O mar era para ela não só objeto de contemplação; com ele, ela estabelecia uma relação especial. Em um outro documentário, de 1969, o cineasta português João César Monteiro mostra Sophia na praia com seus filhos, em um barco em alto-mar, nadando entre rochedos que formam grutas, em uma atitude de total intimidade e entrega. Entende-se por que imaginou as seguintes palavras para sua inscrição final:


Inscrição

Quando eu morrer voltarei para buscar
Os instantes que não vivi junto do mar

(O livro sexto, 1962)

Sophia também era muito politizada e tratava de temas ligados a uma realidade mais áspera.

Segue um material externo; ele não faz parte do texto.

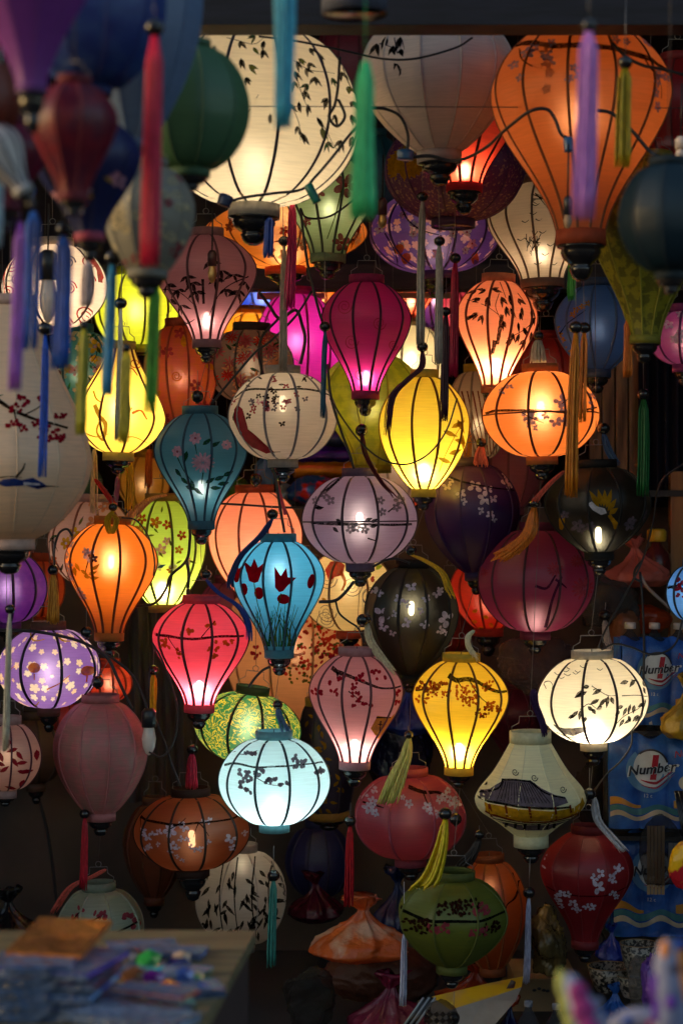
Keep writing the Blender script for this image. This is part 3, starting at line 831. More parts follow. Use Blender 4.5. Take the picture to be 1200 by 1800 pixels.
def bouquet(seed, x0, y0, x1, y1, n, cols, r=(8, 15), k=6):
    d = Decor(seed)
    for _ in range(n):
        x, y = d.r.uniform(x0, x1), d.r.uniform(y0, y1)
        q = d.r.random()
        if q < .55: d.fl(x, y, d.r.uniform(*r), d.r.choice(cols), d.r.choice((5, 5, k)), cc=d.r.choice(cols))
        elif q < .85: d.leaf(x, y, d.r.uniform(10, 20), 5, d.r.uniform(0, 360), d.r.choice(('olive', 'leaf', 'green')))
        else: d.line([(x, y), (x + d.r.uniform(-14, 14), y + 10), (x + d.r.uniform(-20, 20), y + 24)], 2, 1, 'black')
    return d
lantern('teal lantern with white and pink flowers behind the yellow koi lantern', 140, 570, 745, 128, 6.45, 'round', '3e8f96', .3, .5, fin=0, rib=.5, pattern='flowers', col2='e8dcb8', decor=bouquet(32, 80, 580, 200, 740, 44, ('cream', 'crimson', 'pink', 'yellow')))  # unlit lantern; a bulb is added inside to brighten the silk
lantern('rust red lantern with yellow leaf print right of the koi lantern', 318, 560, 772, 128, 6.4, 'urn', 'c8583e', .4, .5, lobe=0.05, fin=0, rib=.5, pattern='brocade', col2='c8602c', decor=(lambda d: d.scatter(265, 580, 375, 760, 14, [lambda d, x, y: d.leaf(x, y, 24, 12, x * 3, 'gold'), lambda d, x, y: d.spiral(x, y, 9, 3, 'orange'), lambda d, x, y: d.fl(x, y, 11, 'rose')]))(D(33)))
lantern('dark lantern crowded with salmon lotus flowers', 440, 568, 720, 152, 6.45, 'round', '6c5048', .45, .5, rt=.42, lobe=0.05, fin=0, rib=.4, collar='2a2426', decor=(lambda d: d.scatter(370, 585, 510, 700, 46, [lambda d, x, y: d.daisy(x, y, 17, 'peach', 9), lambda d, x, y: d.daisy(x, y, 14, 'rose', 8), lambda d, x, y: d.leaf(x, y, 18, 6, y * 5, 'leaf'), lambda d, x, y: d.daisy(x, y, 12, 'red', 9)]))(D(34)))
lantern('glowing hot pink lantern behind the dark magenta one', 520, 505, 745, 150, 6.75, 'round', 'e22fb0', 1.0, .4, rib=.5, lobe=0.035, fin=0, tint=(1, .72, .75), trp=0)
d = D(36)
for (x, y, r) in ((605, 545, 14), (617, 605, 13), (665, 575, 12), (690, 610, 9), (632, 660, 10)): d.spiral(x, y, r, 1.6, 'rose', 2)
lantern('dark magenta lantern glowing pink at its foot in the centre', 643, 484, 702, 156, 5.85, 'drop', 'bc2c74', 1.0, .87, rt=.38, rb=.3, N=10, rib='3a1030', ribw=5.5, fin=30, decor=d, trp=.01, tint=(1, .6, .62))
d = D(37)
d.line([(412, 700), (440, 688), (490, 690), (540, 688), (585, 696)], 4, 3, 'black')
for _ in range(34): d.fl(d.r.gauss(480, 32), d.r.gauss(712, 12), 6, d.r.choice(('rose', 'grey', 'brown', 'pink')), miss=1)
for _ in range(16): d.leaf(d.r.uniform(420, 570), d.r.uniform(664, 684), 12, 4, d.r.uniform(0, 360), d.r.choice(('rose', 'brown')))
d.poly([(414, 722), (422, 714), (430, 722), (432, 740), (440, 760), (460, 782), (484, 796), (470, 799), (446, 788), (425, 765), (413, 742)], 'crimson')
d.ell(414, 733, 5, 9, .3, 'black'); d.line([(412, 705), (425, 702)], 2, 1, 'rose'); d.line([(468, 797), (495, 796)], 2, 1, 'black')
lantern('off white lantern with a red bird and faint blossoms', 497, 643, 822, 190, 5.7, 'round', 'd6ccc4', .28, .35, rt=.32, rb=.27, N=10, rib='8a8286', ribw=5.5, lobe=0.035, fin=26, decor=d, trp=.02, collar='a89c92')
d = D(38)
for (x, y, a) in ((775, 760, 20), (790, 755, -30), (795, 775, 10), (785, 800, -20), (800, 740, 60), (810, 765, 80), (808, 720, -60), (790, 815, 200)): d.leaf(x, y, 28, 9, a, 'ochre')
d.line([(770, 830), (785, 790), (815, 735)], 2, 1, 'ochre')
lantern('bright yellow lantern with olive leaf sprays right of centre', 745, 650, 874, 158, 5.85, 'urn', 'fee050', 3.0, .82, rt=.3, rb=.26, N=10, rib='80510c', ribw=5.5, fin=24, decor=d, tint=(1, .84, .46), trp=0)
d = D(39)
for (x, y, a) in ((835, 514, 160), (850, 515, 170), (860, 514, 10), (840, 530, 165), (852, 528, 100), (875, 528, 60), (888, 525, 75), (883, 545, 90), (890, 548, 70), (905, 530, 60), (912, 545, 80), (908, 555, 70), (835, 555, 130), (843, 560, 110), (828, 560, 160), (905, 572, 80), (915, 580, 70), (908, 590, 100), (895, 590, 90), (935, 560, 100), (932, 585, 90), (920, 600, 120), (893, 600, 120), (878, 570, 90), (930, 545, 80)):
    d.bamboo(x, y, .95, 'ink', 2, a, 22)
for p in ([(818, 530), (835, 538), (850, 545), (870, 560)], [(872, 522), (865, 545), (872, 565)], [(875, 500), (883, 530)], [(940, 560), (915, 585), (885, 600)], [(905, 520), (920, 540)]): d.line(p, 1.8, 1, 'ink')
d.line([(876, 560), (872, 590), (869, 610)], 7, 6, 'ink'); d.line([(865, 603), (862, 625)], 9, 4, 'ink'); d.line([(861, 616), (860, 627)], 4, 3, 'ink')
lantern('glowing coral lantern with black bamboo right of the yellow one', 872, 482, 692, 142, 6.05, 'drop', 'f59a72', 3.7, .8, rt=.4, rb=.32, N=10, rib='7a3018', ribw=5.5, fin=26, decor=d, tilt=2, tint=(1, .78, .5))
d = D(40)
d.line([(850, 728), (865, 725), (900, 726), (945, 727), (990, 730), (1045, 718)], 4.5, 3, 'black')
for (x, y, r) in ((972, 708, 12), (978, 722, 9), (918, 735, 12), (925, 742, 10), (948, 735, 8), (965, 745, 11), (980, 746, 9), (922, 750, 7), (932, 756, 6), (1035, 700, 10), (1030, 715, 8), (878, 690, 7), (890, 684, 6)): d.fl(x, y, r, 'mauve', miss=1)
d.line([(905, 728), (925, 740), (945, 748)], 1.8, 1, 'brown'); d.line([(975, 715), (995, 700)], 1.8, 1, 'brown')
lantern('glowing round orange lantern with mauve blossoms', 950, 640, 817, 206, 5.8, 'round', 'f2924c', 1.0, .45, rt=.3, rb=.26, N=10, rib='702c10', ribw=5.5, fin=28, decor=d, tint=(1, .7, .32), trp=.02, seam=.5)
d = D(41)
for (x, y) in ((972, 560), (975, 578), (985, 600), (990, 615), (1005, 550), (1015, 545), (1025, 540), (980, 590), (1000, 558), (995, 620)): d.fl(x, y, 6, 'ochre')
d.line([(970, 610), (990, 575), (1020, 552)], 2, 1, 'black')
lantern('slate blue unlit lantern with small yellow blossoms behind orange tassels', 1050, 490, 664, 150, 6.2, 'urn', '42628c', .1, .5, rb=.3, rib=.7, lobe=0.05, fin=28, decor=d, tint=(.8, .9, 1))
lantern('purple pink lantern at the right edge under the olive one', 1202, 535, 655, 128, 6.0, 'round', 'a84aa0', .3, .5, fin=24, rib=.45, decor=D(42).scatter(1145, 555, 1200, 610, 8, [lambda d, x, y: d.fl(x, y, 9, 'lilac')]))
d = D(43)
d.line([(-10, 697), (20, 712), (45, 728), (80, 742), (130, 755)], 7, 4, 'black'); d.line([(45, 728), (50, 748), (58, 762)], 2.5, 1.2, 'black'); d.line([(62, 735), (85, 720), (92, 702)], 2.5, 1.2, 'black'); d.line([(10, 705), (25, 700)], 3, 1, 'black')
for (x, y, n, q) in ((50, 722, 9, 12), (58, 708, 7, 9), (45, 750, 9, 14), (100, 765, 12, 18), (118, 735, 8, 10), (60, 758, 6, 9), (85, 750, 7, 9), (90, 705, 6, 8), (112, 775, 6, 10), (3, 730, 3, 5), (125, 770, 6, 8)): d.dots(x, y, n, q, q * .7, 4, 'crimson')
d.poly([(18, 852), (30, 845), (48, 843), (60, 846), (78, 842), (92, 850), (100, 857), (84, 861), (66, 855), (50, 856), (32, 857)], 'blue'); d.line([(62, 852), (88, 853)], 5, 3, 'white'); d.line([(50, 842), (62, 828), (66, 818)], 4, 2, 'black'); d.line([(16, 843), (40, 840), (60, 842)], 2, 1, 'black'); d.line([(80, 858), (100, 856), (115, 857)], 2.5, 1, 'brown')
lantern('large unlit beige pear lantern with plum blossom and a blue bird', 17, 520, 966, 290, 4.75, 'pear', 'efc6a6', 0, rt=.3, rb=.3, N=12, rib=.85, ribw=3, fin=44, decor=d, collar='c9a89c', ch=18)
d = D(44)
d.daisy(362, 815, 21, 'pink', 14); d.fl(318, 796, 11, 'pink', 7, cc='rose'); d.fl(349, 773, 11, 'pink', 7, cc='rose'); d.fl(402, 784, 9, 'pink', 7)
for p in ([(318, 806), (330, 830), (345, 850)], [(349, 784), (352, 800)], [(362, 832), (358, 852)]): d.line(p, 2.2, 1.2, 'leaf')
for (x, y, a) in ((312, 825, 50), (322, 840, 40), (335, 795, 100), (362, 785, -40), (375, 788, -30), (330, 855, 20), (345, 858, 40), (365, 850, -30), (380, 845, -25), (395, 838, -30), (372, 858, 0), (340, 845, 70), (385, 852, -10)): d.leaf(x, y, 20, 8, a, 'leaf')
lantern('teal blue lantern painted with pink lotus flowers', 353, 714, 930, 162, 5.75, 'drop', '4b86a0', .34, .68, rt=.38, rb=.28, N=10, rib='24465c', ribw=5, fin=28, decor=d, trp=.02, tint=(1, .88, .66))
d = D(45)
d.fl(167, 975, 13, 'lilac', cc='brown'); d.fl(160, 968, 8, 'mauve'); d.fl(175, 980, 8, 'plum'); d.line([(165, 985), (160, 1000), (158, 1010)], 2.5, 1.5, 'brown')
for (x, y, a) in ((140, 988, 60), (150, 1000, 30), (165, 1008, -20), (172, 1000, -40), (138, 995, 80), (155, 1010, 10), (168, 1015, -10)): d.leaf(x, y, 17, 7, a, 'ochre')
for (x, y, r) in ((126, 955, 9), (120, 975, 8), (126, 995, 11), (128, 1012, 10), (143, 1040, 10), (150, 1048, 8)): d.fl(x, y, r, 'mauve', 6)
d.line([(128, 1005), (135, 1030), (148, 1050)], 2.5, 1.5, 'brown')
lantern('glowing orange balloon lantern with violet flowers at left', 195, 907, 1126, 162, 5.75, 'drop', 'f08c30', 1.05, .35, rt=.38, rb=.31, N=10, rib='7a3008', ribw=5.5, fin=32, decor=d, trp=.02, tint=(1, .7, .32))
d = D(46)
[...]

A limpidez e a transparência do mar talvez a fizessem aceitar menos o mundo dos homens. Por isso, está presente em seus versos uma crítica social bastante forte:

A paz sem vencedor e sem vencidos

Dai-nos Senhor a paz que voz pedimos
A paz sem vencedor e sem vencidos
Que o tempo que nos deste seja um novo 
Recomeço de esperança e de justiça.
Dai-nos Senhor a paz que voz pedimos.

A paz sem vencedor e sem vencidos

Erguei o nosso ser à transparência
Para podermos ler melhor a vida
Para entendermos vosso mandamento
Para que venha a nós o vosso reino
Dai-nos

A paz sem vencedor e sem vencidos

Fazei Senhor que a paz seja de todos
Dai-nos a paz que nasce da verdade
Dai-nos a paz que nasce da justiça
Dai-nos a paz chamada liberdade
Dai-nos Senhor paz que vos pedimos

A paz sem vencedor e sem vencidos

(Dual, 1962)


As pessoas sensíveis

As pessoas sensíveis não são capazes 
De matar galinhas
Porém são capazes de comer galinhas

O dinheiro cheira a pobre e cheira
À roupa do seu corpo
Aquela roupa
Que depois da chuva secou sobre o corpo
Porque não tinham outra
O dinheiro cheira a pobre e cheira
A roupa
Que depois do suor não foi lavada
Porque não tinham outra

"Ganharás o pão com o suor do teu rosto"
Assim nos foi imposto
E não:
"Com o suor dos outros ganharás o pão."

Ó vendilhões do tempo
Ó construtores
Das grandes estátuas balofas e pesadas
Ó cheiros de devoção e de proveito

Perdoai-lhes Senhor
Porque eles sabem o que fazem.

(Livro sexto, 1962)


Terror de te amar

Terror de te amar num sítio tão frágil como o mundo

Mal de te amar neste lugar de imperfeição
Onde tudo nos quebra e emudece
Onde tudo nos mente e nos separa.

Que nenhuma estrela queime o teu perfil
Que nenhum deus se lembre do teu nome
Que nem o vento passe onde tu passas.

Para ti eu criarei um dia puro
Livre como o vento e repetido 
Como o florir das ondas ordenadas.

(Coral, 1950)



A liberdade, privada aos portugueses durante grande parte do século XX, também é tema recorrente em sua poesia. Assim como o 25 de abril de 1974, o dia da Revolução que pôs fim à ditadura de Salazar:

Um dia

Um dia, gastos, voltaremos
A viver livres como os animais
E mesmo tão cansados floriremos
Irmãos vivos do mar e dos pinhais

O vento levará os mil cansaços
Dos gestos agitados irreais
E há-de voltar aos nossos membros lassos
A leve rapidez dos animais.

Só então poderemos caminhar
Através do mistério que se embala
No verde dos pinhais na voz do mar
Em em nós germinará a sua fala.


25 de abril

Esta é a madrugada que eu esperava
É o dia inicial inteiro e limpo
Onde emergimos da noite e do silêncio
E livres habitamos a substância do tempo

(O nome das coisas, 1977)

Ao final do documentário, as palavras do amigo e também poeta Manuel Alegre arrematam a essência dessa mulher. Sophia, já muito doente, pede a ele que diga alguns poemas. Ela o acompanha, mas, sem forças, apenas murmurando a melodia de cada verso, o canto. O corpo não aguenta mais, mas a essência da poesia, o ritmo, continua, vivo.

Informações complementares, a quem possa interessar: 
Além de poesia, Sophia publicou contos, histórias para crianças, ensaios e peças de teatro. 
Sophia ganhou vários prêmios ainda em vida, como o Prêmio Camões, em 1999, e o Rainha Sophia de Poesia Ibero-Americana, em 2003. 
Miguel de Sousa Tavares, escritor português bastante lido no Brasil, autor de Equador e Rio das Flores, é seu filho.  
Maria Bethânia declama alguns de seus poemas no disco Mar de Sophia, de 2007, cujo repertório tem como tema, claro, o mar.